**Written problem:** Find each line that has the string "scene" and give the total, with nothing else.
# START OF Information provided
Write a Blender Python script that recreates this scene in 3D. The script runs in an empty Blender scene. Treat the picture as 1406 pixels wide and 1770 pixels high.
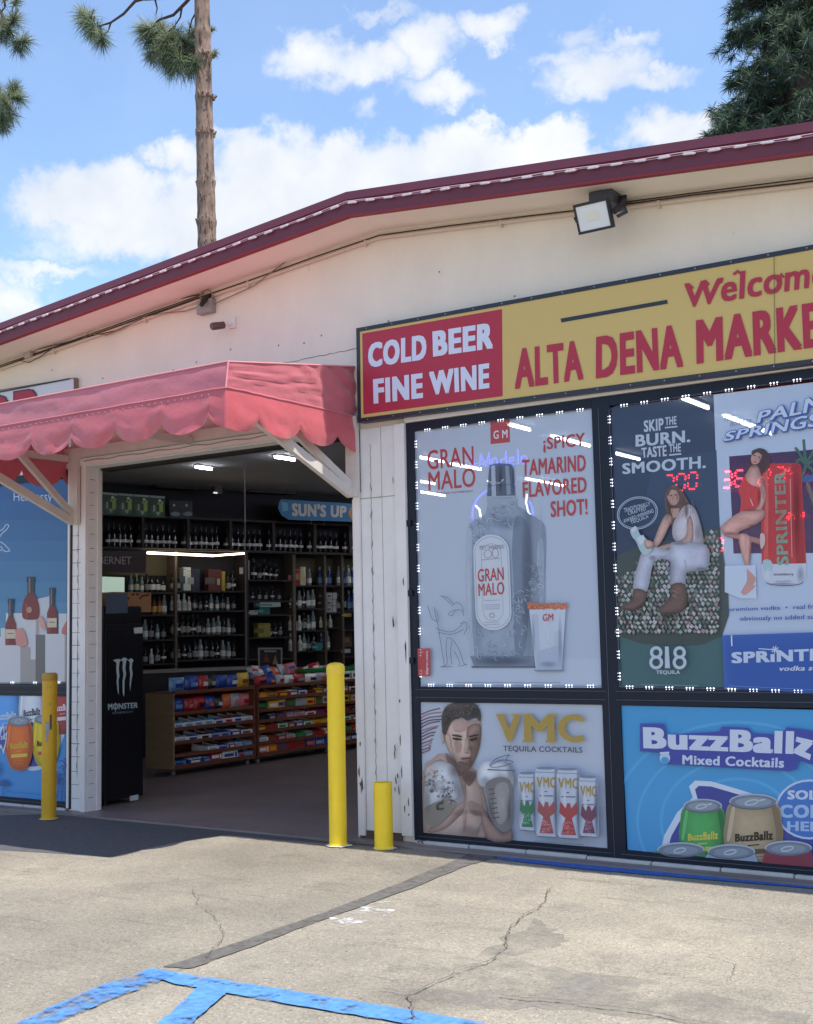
import bpy, math, random
from mathutils import Vector, noise
from mathutils.geometry import delaunay_2d_cdt
R = random.Random(7)
SC = bpy.context.scene
# ------------------------------------------------------------------ camera, sky, sun, exposure
HZ = 1.20                                   # eye height (m); the shop front stands on the plane Y = 6
CR = Vector((0.8274386343, 0.5611680257, -0.0208747079))
CU = Vector((0.0724229043, -0.0697770187, 0.9949301938))
CW = Vector((-0.5568664376, 0.8247554878, 0.0983776192))
FPX, PW, PH = 2136.2, 1406.0, 1770.0
EYE = Vector((0, 0, HZ))
cd = bpy.data.cameras.new('camera'); cam = bpy.data.objects.new('camera', cd)
SC.collection.objects.link(cam); SC.camera = cam
from mathutils import Matrix
cam.matrix_world = Matrix(((CR.x, CU.x, -CW.x, 0), (CR.y, CU.y, -CW.y, 0), (CR.z, CU.z, -CW.z, HZ), (0, 0, 0, 1)))
cd.sensor_fit = 'VERTICAL'; cd.sensor_height = 36; cd.sensor_width = 36; cd.lens = 36 * FPX / PH
cd.clip_start = 0.05; cd.clip_end = 2000
SC.cycles.transparent_max_bounces = 32
vs = SC.view_settings
vs.view_transform = 'Standard'; vs.look = 'None'; vs.exposure = 0.84; vs.gamma = 1; vs.use_curve_mapping = False
SUNV = Vector((0.40, -0.02, 1.0)).normalized()      # direction towards the sun
sl = bpy.data.lights.new('sun', 'SUN'); sl.energy = 3.5; sl.angle = math.radians(0.5); sl.color = (1.0, 0.95, 0.86)
so = bpy.data.objects.new('sun', sl); SC.collection.objects.link(so)
so.rotation_euler = SUNV.to_track_quat('Z', 'Y').to_euler(); so.location = (4, 0, 12)


def ray(px, py):
    return CW + CR * ((px - PW / 2) / FPX) - CU * ((py - PH / 2) / FPX)


def onY(px, py, Y):
    d = ray(px, py); return EYE + d * (Y / d.y)


def onX(px, py, X):
    d = ray(px, py); return EYE + d * (X / d.x)


def onZ(px, py, Z=0.0):
    d = ray(px, py); return EYE + d * ((Z - HZ) / d.z)


def onP(px, py, p0, n):
    d = ray(px, py); return EYE + d * ((p0 - EYE).dot(n) / d.dot(n))


def make_world():
    w = bpy.data.worlds.new('World'); SC.world = w; w.use_nodes = True
    nt = w.node_tree; nt.nodes.clear(); N = nt.nodes.new; L = nt.links.new
    out = N('ShaderNodeOutputWorld'); bg = N('ShaderNodeBackground'); L(bg.outputs[0], out.inputs[0])
    sky = N('ShaderNodeTexSky'); sky.sky_type = 'NISHITA'; sky.sun_disc = False
    sky.sun_elevation = math.asin(SUNV.z); sky.sun_rotation = math.atan2(SUNV.x, SUNV.y)
    sky.air_density = 1.0; sky.dust_density = 0.6; sky.ozone_density = 2.0
    tc = N('ShaderNodeTexCoord')
    sep = N('ShaderNodeSeparateXYZ'); L(tc.outputs['Generated'], sep.inputs[0])

    def math_(op, a, b=None, c=None):
        n = N('ShaderNodeMath'); n.operation = op
        for i, v in enumerate((a, b, c)):
            if v is None: continue
            if isinstance(v, (int, float)): n.inputs[i].default_value = v
            else: L(v, n.inputs[i])
        return n.outputs[0]
    az = math_('ARCTAN2', sep.outputs[0], sep.outputs[1]); el = math_('ARCSINE', sep.outputs[2])
    # ragged edges: shift the direction by noise before measuring against each cloud
    nz = N('ShaderNodeTexNoise'); nz.inputs['Scale'].default_value = 34; nz.inputs['Detail'].default_value = 8; nz.inputs['Roughness'].default_value = 0.62
    L(tc.outputs['Generated'], nz.inputs['Vector'])
    sc_ = N('ShaderNodeSeparateColor'); L(nz.outputs['Color'], sc_.inputs[0])
    nl = N('ShaderNodeTexNoise'); nl.inputs['Scale'].default_value = 11; nl.inputs['Detail'].default_value = 6; nl.inputs['Roughness'].default_value = 0.55
    L(tc.outputs['Generated'], nl.inputs['Vector'])
    az2 = math_('MULTIPLY_ADD', math_('SUBTRACT', sc_.outputs[0], 0.5), 0.07, az)
    el2 = math_('MULTIPLY_ADD', math_('SUBTRACT', sc_.outputs[1], 0.5), 0.055, el)
    # clouds: centre px, radii px, strength
    cl = [(130, 350, 105, 62, 1.1), (215, 345, 85, 62, 1.1), (300, 400, 230, 62, 1.1), (330, 345, 70, 60, 1.0), (470, 295, 110, 70, 1.1), (440, 350, 150, 70, 1.1),
          (600, 290, 85, 58, 1.1), (690, 300, 120, 62, 1.1), (560, 340, 160, 60, 1.1), (800, 270, 110, 52, 1.1), (850, 285, 120, 52, 1.0), (955, 250, 75, 45, 1.1), (960, 285, 110, 40, 1.0), (420, 250, 60, 26, .7),
          (310, 270, 62, 30, .75), (555, 105, 95, 44, .72), (640, 105, 90, 34, .7), (735, 75, 70, 46, .75), (850, 48, 66, 34, .72), (760, 150, 75, 30, .62), (660, 20, 60, 14, .45),
          (1040, 125, 95, 46, .82), (1120, 145, 95, 22, .72), (985, 100, 65, 22, .55), (1160, 225, 90, 40, .95), (1075, 70, 55, 16, .5), (1010, 60, 50, 24, .5),
          (10, 525, 75, 50, .7), (60, 468, 120, 14, .5), (150, 440, 120, 14, .3), (-200, 380, 170, 80, 1.0), (1500, 300, 200, 90, 1.0), (1560, 60, 120, 60, .7), (630, 195, 30, 22, .4), (830, 215, 26, 14, .4)]
    for az0 in range(0, 360, 24):                      # the rest of the sky, behind and beside the camera
        a = math.radians(az0 + R.uniform(-6, 6))
        if -1.35 < ((a + math.pi) % (2 * math.pi) - math.pi) < 0.05: continue
        cl.append((a, math.radians(R.uniform(8, 35)), .22, .09, .9))
    dens = None
    for c in cl:
        if c[0] > 7 or c[0] < -7 or len(c) == 5 and c[2] > 5:
            d = ray(c[0], c[1]).normalized(); ca, ce = math.atan2(d.x, d.y), math.asin(d.z); ra, re, s = c[2] / FPX * .94, c[3] / FPX * .92, c[4]
        else:
            ca, ce, ra, re, s = c
        da = math_('MULTIPLY', math_('SUBTRACT', az2, ca), 1 / ra); de = math_('MULTIPLY', math_('SUBTRACT', el2, ce), 1 / re)
        r2 = math_('ADD', math_('MULTIPLY', da, da), math_('MULTIPLY', de, de))
        b = math_('MULTIPLY', math_('SUBTRACT', 1.45, r2), s)
        dens = b if dens is None else math_('MAXIMUM', dens, b)
    den = math_('ADD', dens, math_('MULTIPLY', math_('SUBTRACT', nl.outputs[0], .5), 1.5))
    mr = N('ShaderNodeMapRange'); mr.interpolation_type = 'SMOOTHSTEP'; L(den, mr.inputs[0])
    mr.inputs[1].default_value = -0.12; mr.inputs[2].default_value = 1.2; mr.inputs[3].default_value = 0.13; mr.inputs[4].default_value = 0.96
    # cloud body: a little greyer in folds
    cr = N('ShaderNodeValToRGB'); L(nl.outputs[0], cr.inputs[0])
    cr.color_ramp.elements[0].position = .35; cr.color_ramp.elements[0].color = (3.0, 3.2, 3.5, 1)
    cr.color_ramp.elements[1].position = .62; cr.color_ramp.elements[1].color = (3.85, 3.9, 4.0, 1)
    mx = N('ShaderNodeMix'); mx.data_type = 'RGBA'; L(mr.outputs[0], mx.inputs[0])
    hs = N('ShaderNodeHueSaturation'); hs.inputs['Saturation'].default_value = 1.12; hs.inputs['Value'].default_value = 1.0; L(sky.outputs[0], hs.inputs['Color'])
    L(hs.outputs[0], mx.inputs['A']); L(cr.outputs[0], mx.inputs['B'])
    L(mx.outputs['Result'], bg.inputs[0]); bg.inputs[1].default_value = 0.15


make_world()

# ------------------------------------------------------------------ materials
MC = {}


def lin(c):
    return tuple((x / 255 / 12.92 if x / 255 <= .04045 else ((x / 255 + .055) / 1.055) ** 2.4) for x in c)


def M(name, col, rough=.6, metal=0., var=0., vscale=6., bump=0., bscale=60., coat=0., emit=0., trans=0., spec=.5, film=0., wear=None, stretch=None, translucent=0., sheen=0.):
    """col: sRGB 0-255. var: lightness variation by noise. wear: (colour, scale, threshold) chips. film: share let through."""
    key = name
    if key in MC: return MC[key]
    m = bpy.data.materials.new(name); MC[key] = m; m.use_nodes = True
    nt = m.node_tree; N = nt.nodes.new; L = nt.links.new
    p = nt.nodes['Principled BSDF']; out = nt.nodes['Material Output']
    c = lin(col)
    p.inputs['Base Color'].default_value = (*c, 1); p.inputs['Roughness'].default_value = rough; p.inputs['Metallic'].default_value = metal
    p.inputs['Specular IOR Level'].default_value = spec
    if coat: p.inputs['Coat Weight'].default_value = coat; p.inputs['Coat Roughness'].default_value = .12
    if sheen: p.inputs['Sheen Weight'].default_value = sheen
    if emit: p.inputs['Emission Color'].default_value = (*c, 1); p.inputs['Emission Strength'].default_value = emit
    if var or bump or wear:
        tc = N('ShaderNodeTexCoord'); src = tc.outputs['Object']
        if stretch:
            mp = N('ShaderNodeMapping'); mp.inputs['Scale'].default_value = stretch; L(src, mp.inputs[0]); src = mp.outputs[0]
    last = None
    if var:
        n = N('ShaderNodeTexNoise'); n.inputs['Scale'].default_value = vscale; n.inputs['Detail'].default_value = 7; n.inputs['Roughness'].default_value = .65; L(src, n.inputs['Vector'])
        r = N('ShaderNodeValToRGB'); L(n.outputs[0], r.inputs[0]); e = r.color_ramp.elements
        e[0].position = .3; e[1].position = .7
        e[0].color = (*[x * (1 - var) for x in c], 1); e[1].color = (*[min(1, x * (1 + var)) for x in c], 1)
        last = r.outputs[0]
    if wear:
        n = N('ShaderNodeTexNoise'); n.inputs['Scale'].default_value = wear[1]; n.inputs['Detail'].default_value = 6; n.inputs['Roughness'].default_value = .7; L(src, n.inputs['Vector'])
        r = N('ShaderNodeValToRGB'); L(n.outputs[0], r.inputs[0]); e = r.color_ramp.elements
        e[0].position = wear[2]; e[1].position = wear[2] + .03
        mx = N('ShaderNodeMix'); mx.data_type = 'RGBA'; L(r.outputs[0], mx.inputs[0])
        if last is not None: L(last, mx.inputs['A'])
        else: mx.inputs['A'].default_value = (*c, 1)
        mx.inputs['B'].default_value = (*lin(wear[0]), 1); last = mx.outputs['Result']
    if last is not None: L(last, p.inputs['Base Color'])
    if bump:
        n = N('ShaderNodeTexNoise'); n.inputs['Scale'].default_value = bscale; n.inputs['Detail'].default_value = 5; L(src, n.inputs['Vector'])
        b = N('ShaderNodeBump'); b.inputs['Strength'].default_value = bump; b.inputs['Distance'].default_value = .01; L(n.outputs[0], b.inputs['Height']); L(b.outputs[0], p.inputs['Normal'])
    if translucent:
        t = N('ShaderNodeBsdfTranslucent'); t.inputs[0].default_value = (*c, 1)
        mx = N('ShaderNodeMixShader'); mx.inputs[0].default_value = translucent
        L(p.outputs[0], mx.inputs[1]); L(t.outputs[0], mx.inputs[2]); L(mx.outputs[0], out.inputs[0])
    if film:
        t = N('ShaderNodeBsdfTransparent'); mx = N('ShaderNodeMixShader'); mx.inputs[0].default_value = film
        L(p.outputs[0], mx.inputs[1]); L(t.outputs[0], mx.inputs[2]); L(mx.outputs[0], out.inputs[0])
    return m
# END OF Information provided
**Solution for this task:** 2